Проверил отчеты других служб — и то же самое: откуда успели вынести все вещи, не пропало ничего. Пораженный таким результатом, князь отправился с докладом в Аничков дворец, где теперь ютилась семья погорельца-императора.
Рассказал, что зря они вчера сомневались: всего-то пропали фужер и тарелка. «Да-да! — пророкотал император. — И бриллианты нашлись! Камерфрау их взяла и, боясь держать при себе, тут же отправилась в театр, дабы отдать императрице, не застав, поспешила сюда, в Аничков». Волконский, и не знавший, что бриллианты считались пропавшими, промолчал.

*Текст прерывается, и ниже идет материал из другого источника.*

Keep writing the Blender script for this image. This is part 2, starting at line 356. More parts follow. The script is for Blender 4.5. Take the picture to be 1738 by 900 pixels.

Наверное, в этом месте царь и министр должны были задуматься о непостижимости народной души. Лезть в огонь, жизнью рисковать и при всей легкости отношения к институту частной собственности ничего не украсть! Чем объяснить это? Той мистической силой огромного пожара, которая потрясает душу человека, словно ставит его на миг перед вечностью? Или извечным русским состраданием к погорельцу: все под Богом ходим, будь ты бедняк, будь ты царь? «Фужер и тарелка, говоришь? М-да! — крякнул император. — Знаешь, Волконский, я люблю народ».
Полный ажур
Отыскались фужер и тарелка. Фужер, вопреки предположениям Волконского, украл как раз солдат гвардии, думал маленько поживиться. Но никто, видя на фужере царский вензель, брать не хотел: «С пожара-то вещь, бесстыжая твоя рожа!» В одном кабаке эту самую рожу солдатику набили и отволокли его в полицейскую часть. А когда по весне на Дворцовой площади сошел снег, появилась на свет и тарелка.